In the American Thinker this morning I discuss Andrew Breitbart’s legacy:
…Andrew Breitbart was never defensive. He called the left out for its hypocrisy, its thuggery, its totalitarian impulses, its self-contradictions and inconsistency, its naked hatred. That’s why they hated and feared him so.
We should be hated and feared by the enemies of freedom. We should never bow to them, never apologize to them, never play the game they want us to play. Their hate is a badge of honor. Their fury and abuse are signs of our effectiveness. The people on the right whom the left love most are those who gore their oxen the least. These soft conservatives don’t dare upset politically correct pieties. They wouldn’t dream of challenging our government and law enforcement officials to stop peddling soothing falsehoods about the global jihad and Islamic supremacism, or of calling the Muslim community in the U.S. to account for the 80% of mosques that teach jihad and hatred of infidels, and for the Muslim Brotherhood ties of major Islamic groups in this country. Instead, they peddle the same false narrative, spending their time retailing crowd-pleasing fictions about the vast majority of moderate Muslims who are proudly American and accept constitutional freedoms, and whose vocal and vociferous and active support for anti-terror measures is no doubt right around the corner.

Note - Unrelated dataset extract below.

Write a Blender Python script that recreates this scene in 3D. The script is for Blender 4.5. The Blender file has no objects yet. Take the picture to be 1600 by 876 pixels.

This is a false hope. Ten years after 9/11, and we are still waiting for this large cadre of moderate Muslims to begin fighting against their violent and supremacist coreligionists. And twenty years after 9/11, we will still be waiting.
It is time to give up false hopes and stop playing defense against the Islamic supremacists and the left. That is Andrew Breitbart’s lesson, and his legacy. May we all emulate him, and may his memory be eternal.